Exercise requirements. The line containing "PI = math.pi" marks the end: extract everything from the first line of the data through that line, exactly, with no pictures.

* Start Data block *

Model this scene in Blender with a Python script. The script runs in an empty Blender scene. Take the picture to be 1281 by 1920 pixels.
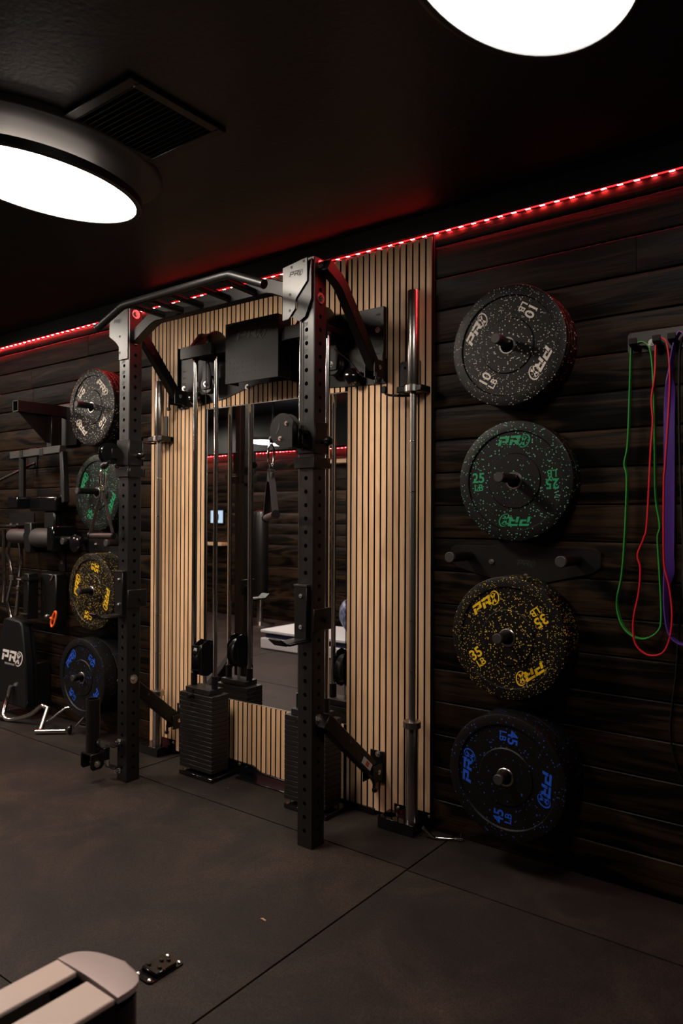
import bpy, bmesh, math, random
from mathutils import Vector, Matrix
random.seed(7)
S = bpy.context.scene
COL = S.collection
PI = math.pi

# ------------------------------------------------------------------ camera
F_PX, YAW, PITCH, ROLL, CH, CD = 1365.8, 37.157, 0.413, 0.245, 1.280, 2.639
cd = bpy.data.cameras.new('camera')
cd.sensor_fit = 'VERTICAL'; cd.sensor_height = 36; cd.sensor_width = 24
cd.lens = F_PX * 36 / 1920
cd.clip_start = 0.05
cam = bpy.data.objects.new('camera', cd); COL.objects.link(cam)
y_, p_, r_ = map(math.radians, (YAW, PITCH, ROLL))
fw = Vector((-math.sin(y_) * math.cos(p_), math.cos(y_) * math.cos(p_), math.sin(p_)))
r0 = Vector((math.cos(y_), math.sin(y_), 0)); u0 = r0.cross(fw)
rt = math.cos(r_) * r0 + math.sin(r_) * u0
up = -math.sin(r_) * r0 + math.cos(r_) * u0
m = Matrix((rt, up, -fw)).transposed().to_4x4(); m.translation = (0, -CD, CH)
cam.matrix_world = m
cd.dof.use_dof = True; cd.dof.focus_distance = 3.1; cd.dof.aperture_fstop = 3.2
S.camera = cam

# ------------------------------------------------------------------ world, lights, exposure
w = bpy.data.worlds.new('world'); S.world = w; w.use_nodes = True
w.node_tree.nodes['Background'].inputs[0].default_value = (1, .93, .86, 1)
w.node_tree.nodes['Background'].inputs[1].default_value = 0.004
S.view_settings.view_transform = 'Standard'; S.view_settings.look = 'None'
S.view_settings.gamma = 1; S.view_settings.exposure = 0.0
try: S.view_settings.use_curve_mapping = False
except Exception: pass
LAMP_POWER = 56.0          # radiance of the ceiling lamp diffusers
LED_POWER = 500.0           # radiance of the red diodes
S.cycles.max_bounces = 6; S.cycles.glossy_bounces = 4
S.cycles.sample_clamp_indirect = 4.0
S.cycles.use_denoising = True

# ------------------------------------------------------------------ materials
def mat(name, color=(.5, .5, .5), rough=.5, metal=0., spec=.5, emit=None, estr=0.):
    M = bpy.data.materials.new(name); M.use_nodes = True
    b = M.node_tree.nodes['Principled BSDF']
    b.inputs['Base Color'].default_value = (*color, 1)
    b.inputs['Roughness'].default_value = rough
    b.inputs['Metallic'].default_value = metal
    b.inputs['Specular IOR Level'].default_value = spec
    if emit:
        b.inputs['Emission Color'].default_value = (*emit, 1)
        b.inputs['Emission Strength'].default_value = estr
    return M
def nt(M): return M.node_tree, M.node_tree.nodes['Principled BSDF']
def node(t, typ, **kw):
    n = t.nodes.new(typ)
    for k, v in kw.items():
        if k in n.inputs: n.inputs[k].default_value = v
        else: setattr(n, k, v)
    return n
def ramp(t, stops, src):
    r = t.nodes.new('ShaderNodeValToRGB'); e = r.color_ramp.elements
    while len(e) < len(stops): e.new(.5)
    for i, (p, c) in enumerate(stops):
        e[i].position = p; e[i].color = (*c, 1) if len(c) == 3 else c
    t.links.new(src, r.inputs[0]); return r
def posvec(t, scale, offset=True):
    g = node(t, 'ShaderNodeNewGeometry'); mp = node(t, 'ShaderNodeMapping')
    mp.inputs['Scale'].default_value = scale
    src = g.outputs['Position']
    if offset:
        oi = node(t, 'ShaderNodeObjectInfo'); mu = node(t, 'ShaderNodeMath', operation='MULTIPLY')
        mu.inputs[1].default_value = 37.
        t.links.new(oi.outputs['Random'], mu.inputs[0])
        ad = node(t, 'ShaderNodeVectorMath', operation='ADD')
        t.links.new(src, ad.inputs[0]); t.links.new(mu.outputs[0], ad.inputs[1]); src = ad.outputs[0]
    t.links.new(src, mp.inputs[0]); return mp.outputs[0]
def bump(t, b, h, strength=.3, dist=.002):
    bn = node(t, 'ShaderNodeBump'); bn.inputs['Strength'].default_value = strength; bn.inputs['Distance'].default_value = dist
    t.links.new(h, bn.inputs['Height']); t.links.new(bn.outputs[0], b.inputs['Normal'])

def wood_mat(name, c0, c1, c2, along, rough=.5, fine=90., bumpd=.0015, bs=.4, objvar=.5, spec=.5):
    M = mat(name, rough=rough, spec=spec); t, b = nt(M)
    sc = [fine] * 3; sc[along] = fine * .035
    v = posvec(t, sc)
    n1 = node(t, 'ShaderNodeTexNoise', Scale=1., Detail=6., Roughness=.6, Distortion=.4); t.links.new(v, n1.inputs['Vector'])
    sc2 = [9.] * 3; sc2[along] = 1.1
    v2 = posvec(t, sc2)
    n2 = node(t, 'ShaderNodeTexNoise', Scale=1., Detail=3., Distortion=1.3); t.links.new(v2, n2.inputs['Vector'])
    wv = node(t, 'ShaderNodeMath', operation='MULTIPLY'); wv.inputs[1].default_value = 16.
    t.links.new(n2.outputs[0], wv.inputs[0])
    sn = node(t, 'ShaderNodeMath', operation='SINE'); t.links.new(wv.outputs[0], sn.inputs[0])
    mr = node(t, 'ShaderNodeMapRange'); mr.inputs[1].default_value = -1; t.links.new(sn.outputs[0], mr.inputs[0])
    mx = node(t, 'ShaderNodeMath', operation='MULTIPLY_ADD'); mx.inputs[1].default_value = .38
    hf = node(t, 'ShaderNodeMath', operation='MULTIPLY'); hf.inputs[1].default_value = .62
    t.links.new(n1.outputs[0], hf.inputs[0]); t.links.new(mr.outputs[0], mx.inputs[0]); t.links.new(hf.outputs[0], mx.inputs[2])
    r = ramp(t, [(.28, c0), (.5, c1), (.78, c2)], mx.outputs[0])
    oi = node(t, 'ShaderNodeObjectInfo'); mr2 = node(t, 'ShaderNodeMapRange')
    mr2.inputs[3].default_value = 1 - objvar * .5; mr2.inputs[4].default_value = 1 + objvar * .5
    t.links.new(oi.outputs['Random'], mr2.inputs[0])
    hs = node(t, 'ShaderNodeHueSaturation'); t.links.new(r.outputs[0], hs.inputs['Color']); t.links.new(mr2.outputs[0], hs.inputs['Value'])
    t.links.new(hs.outputs[0], b.inputs['Base Color'])
    bump(t, b, mx.outputs[0], bs, bumpd)
    return M
M_plank = wood_mat('stained_planks', (.0006, .0005, .0004), (.0030, .0018, .0012), (.030, .016, .0075), 0, rough=.5, fine=75., bumpd=.003, bs=.7, objvar=.9, spec=.16)
M_slat = wood_mat('light_veneer', (.57, .345, .19), (.68, .425, .24), (.76, .495, .295), 2, rough=.55, fine=70., bumpd=.0004, bs=.15, objvar=.22, spec=.3)
M_shelf = wood_mat('pale_wood', (.35, .22, .13), (.5, .34, .2), (.6, .42, .26), 0, rough=.5)
M_dark = mat('dark_backing', (.003, .003, .003), .8, spec=.2)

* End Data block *

Solution to the problem.
Model this scene in Blender with a Python script. The script runs in an empty Blender scene. Take the picture to be 1281 by 1920 pixels.
import bpy, bmesh, math, random
from mathutils import Vector, Matrix
random.seed(7)
S = bpy.context.scene
COL = S.collection
PI = math.pi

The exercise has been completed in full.